How will the partnership deal will be viewed amongst competitors?

AE: We believe the competition will be looking at us closely because of this partnership given NCC’s reputation and reach in Abu Dhabi’s oil and gas market. We have been working on this deal for almost a year, and we made sure to be ready and prepared to expand our operations to take on large projects as and when NCC facilitates new opportunities. Meanwhile, our aim is to keep doing what we do best with the best experienced specialists in our field and the highest certifications, and to maintain our spotless health and safety track record.


With the Expo 2020 making a buzz the world over, how do you foresee growth in cleaning and FM market?

AE: The Expo 2020 will have a huge infrastructure hence we foresee the project being awarded to multiple FM services providers given the scale of the project. We have collaborated with all the FM companies who are bidding for the full range of Expo 2020 FM services, and through them we have bid for all the high-level facade cleaning requirements. We are very positive that we will manage to play a role in serving the facility.

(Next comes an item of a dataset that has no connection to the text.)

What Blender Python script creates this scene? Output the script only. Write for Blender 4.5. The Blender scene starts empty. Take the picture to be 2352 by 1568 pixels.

Besides, we are aiming for long-term business relationships and continuity, so the focus is not just on the Expo, which will last for six months or the quarter prior to the event, but also on how we can take it forward after the Expo. Post the Expo, we believe that the massive multi-billion dollar infrastructure will still need professional services to keep it in pristine condition, and who better to do it then us.

Will there will be any strategic moves that both the companies will make to create a competitive edge?

TG: While both companies Grako and Gecko will remain independent, we foresee the potential of offering them centralised back-end support to help them stay competitive in a tough and price- sensitive market. We will take the time to study any opportunity where we can help Grako and Gecko achieve increased efficiencies or extending them any cost savings that we enjoy as a large organisation. We believe acquiring companies is not about being powerful or in control; it is more about investing in continuous growth and leading on their success story.

What are the challenges and opportunities you foresee in the next few years?

AE: The first and foremost opportunity will be penetrating new segments locally and the second is geographical expansion - each of these growth opportunities will have their own set of challenges that we are ready to overcome alongside NCC. Meanwhile, the current market is becoming more price oriented, and there are budget constraints, which is a common scenario in every industry. During such circumstances we, perceive this market situation as an opportunity to innovate and do what we did in 2008 when the market sentiments were low. We analysed each project in detail to ensure we provide an accurate cost effective solution without resorting to over-scoping which most companies tend to do – either over-estimate or under-estimate a project scope. We focused on providing accurate solutions considering the budget and we paid particular attention to increasing our productivity to deliver projects sooner which allowed us to extend any saving back to our clients.